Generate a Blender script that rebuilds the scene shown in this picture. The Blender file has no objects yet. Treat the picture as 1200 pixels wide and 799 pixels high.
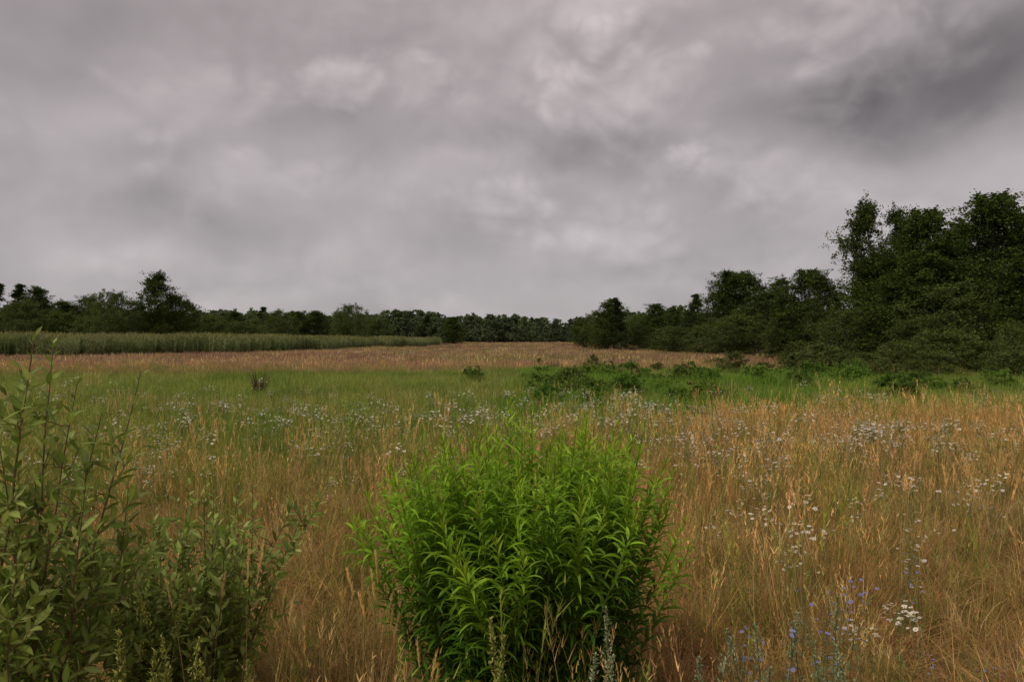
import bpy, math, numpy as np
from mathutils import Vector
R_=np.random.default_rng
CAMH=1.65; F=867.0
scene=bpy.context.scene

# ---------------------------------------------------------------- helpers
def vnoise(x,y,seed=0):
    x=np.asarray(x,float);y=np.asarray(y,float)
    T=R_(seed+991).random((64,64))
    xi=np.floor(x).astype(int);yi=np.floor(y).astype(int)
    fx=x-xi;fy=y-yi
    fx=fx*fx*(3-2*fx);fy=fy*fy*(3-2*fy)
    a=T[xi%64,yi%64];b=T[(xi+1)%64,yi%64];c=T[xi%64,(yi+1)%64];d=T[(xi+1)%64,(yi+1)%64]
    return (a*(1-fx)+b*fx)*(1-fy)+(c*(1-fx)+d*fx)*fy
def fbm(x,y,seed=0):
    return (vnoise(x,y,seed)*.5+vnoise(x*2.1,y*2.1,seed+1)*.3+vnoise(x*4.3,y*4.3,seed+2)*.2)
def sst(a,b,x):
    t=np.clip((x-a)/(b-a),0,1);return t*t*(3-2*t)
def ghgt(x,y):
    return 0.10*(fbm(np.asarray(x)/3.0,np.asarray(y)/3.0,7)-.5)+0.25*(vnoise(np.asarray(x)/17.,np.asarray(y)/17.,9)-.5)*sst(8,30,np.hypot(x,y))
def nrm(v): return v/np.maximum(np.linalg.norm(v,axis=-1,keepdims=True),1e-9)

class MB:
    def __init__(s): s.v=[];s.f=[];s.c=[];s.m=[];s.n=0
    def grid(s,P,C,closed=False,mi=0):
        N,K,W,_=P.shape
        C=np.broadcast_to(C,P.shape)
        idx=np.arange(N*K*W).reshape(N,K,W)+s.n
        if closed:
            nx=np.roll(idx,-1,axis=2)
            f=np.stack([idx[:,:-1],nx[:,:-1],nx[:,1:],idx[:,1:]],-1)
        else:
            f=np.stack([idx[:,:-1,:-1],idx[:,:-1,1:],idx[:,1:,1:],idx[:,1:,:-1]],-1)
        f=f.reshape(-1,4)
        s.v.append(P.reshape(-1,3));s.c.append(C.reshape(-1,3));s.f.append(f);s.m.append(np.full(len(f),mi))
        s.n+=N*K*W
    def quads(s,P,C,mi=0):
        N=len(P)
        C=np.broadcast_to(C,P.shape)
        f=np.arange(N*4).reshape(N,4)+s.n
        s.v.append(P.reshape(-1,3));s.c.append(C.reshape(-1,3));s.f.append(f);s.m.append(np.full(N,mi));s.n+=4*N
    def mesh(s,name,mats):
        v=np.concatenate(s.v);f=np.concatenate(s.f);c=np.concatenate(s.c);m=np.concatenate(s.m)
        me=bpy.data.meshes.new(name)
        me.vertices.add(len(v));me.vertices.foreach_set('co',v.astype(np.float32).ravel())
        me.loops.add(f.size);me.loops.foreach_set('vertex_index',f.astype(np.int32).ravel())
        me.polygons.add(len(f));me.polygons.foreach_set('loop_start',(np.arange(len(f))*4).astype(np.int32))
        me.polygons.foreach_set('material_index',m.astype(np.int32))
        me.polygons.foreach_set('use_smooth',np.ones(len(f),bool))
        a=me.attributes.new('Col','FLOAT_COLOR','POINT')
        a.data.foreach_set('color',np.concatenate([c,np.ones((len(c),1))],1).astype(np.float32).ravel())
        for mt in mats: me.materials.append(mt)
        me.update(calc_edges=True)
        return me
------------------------
WRITTEN PROBLEM: Repeat all the data as it stands, dropping any images it holds.

ANSWER FOR THIS EXERCISE:
Generate a Blender script that rebuilds the scene shown in this picture. The Blender file has no objects yet. Treat the picture as 1200 pixels wide and 799 pixels high.
import bpy, math, numpy as np
from mathutils import Vector
R_=np.random.default_rng
CAMH=1.65; F=867.0
scene=bpy.context.scene

# ---------------------------------------------------------------- helpers
def vnoise(x,y,seed=0):
    x=np.asarray(x,float);y=np.asarray(y,float)
    T=R_(seed+991).random((64,64))
    xi=np.floor(x).astype(int);yi=np.floor(y).astype(int)
    fx=x-xi;fy=y-yi
    fx=fx*fx*(3-2*fx);fy=fy*fy*(3-2*fy)
    a=T[xi%64,yi%64];b=T[(xi+1)%64,yi%64];c=T[xi%64,(yi+1)%64];d=T[(xi+1)%64,(yi+1)%64]
    return (a*(1-fx)+b*fx)*(1-fy)+(c*(1-fx)+d*fx)*fy
def fbm(x,y,seed=0):
    return (vnoise(x,y,seed)*.5+vnoise(x*2.1,y*2.1,seed+1)*.3+vnoise(x*4.3,y*4.3,seed+2)*.2)
def sst(a,b,x):
    t=np.clip((x-a)/(b-a),0,1);return t*t*(3-2*t)
def ghgt(x,y):
    return 0.10*(fbm(np.asarray(x)/3.0,np.asarray(y)/3.0,7)-.5)+0.25*(vnoise(np.asarray(x)/17.,np.asarray(y)/17.,9)-.5)*sst(8,30,np.hypot(x,y))
def nrm(v): return v/np.maximum(np.linalg.norm(v,axis=-1,keepdims=True),1e-9)

class MB:
    def __init__(s): s.v=[];s.f=[];s.c=[];s.m=[];s.n=0
    def grid(s,P,C,closed=False,mi=0):
        N,K,W,_=P.shape
        C=np.broadcast_to(C,P.shape)
        idx=np.arange(N*K*W).reshape(N,K,W)+s.n
        if closed:
            nx=np.roll(idx,-1,axis=2)
            f=np.stack([idx[:,:-1],nx[:,:-1],nx[:,1:],idx[:,1:]],-1)
        else:
            f=np.stack([idx[:,:-1,:-1],idx[:,:-1,1:],idx[:,1:,1:],idx[:,1:,:-1]],-1)
        f=f.reshape(-1,4)
        s.v.append(P.reshape(-1,3));s.c.append(C.reshape(-1,3));s.f.append(f);s.m.append(np.full(len(f),mi))
        s.n+=N*K*W
    def quads(s,P,C,mi=0):
        N=len(P)
        C=np.broadcast_to(C,P.shape)
        f=np.arange(N*4).reshape(N,4)+s.n
        s.v.append(P.reshape(-1,3));s.c.append(C.reshape(-1,3));s.f.append(f);s.m.append(np.full(N,mi));s.n+=4*N
    def mesh(s,name,mats):
        v=np.concatenate(s.v);f=np.concatenate(s.f);c=np.concatenate(s.c);m=np.concatenate(s.m)
        me=bpy.data.meshes.new(name)
        me.vertices.add(len(v));me.vertices.foreach_set('co',v.astype(np.float32).ravel())
        me.loops.add(f.size);me.loops.foreach_set('vertex_index',f.astype(np.int32).ravel())
        me.polygons.add(len(f));me.polygons.foreach_set('loop_start',(np.arange(len(f))*4).astype(np.int32))
        me.polygons.foreach_set('material_index',m.astype(np.int32))
        me.polygons.foreach_set('use_smooth',np.ones(len(f),bool))
        a=me.attributes.new('Col','FLOAT_COLOR','POINT')
        a.data.foreach_set('color',np.concatenate([c,np.ones((len(c),1))],1).astype(np.float32).ravel())
        for mt in mats: me.materials.append(mt)
        me.update(calc_edges=True)
        return me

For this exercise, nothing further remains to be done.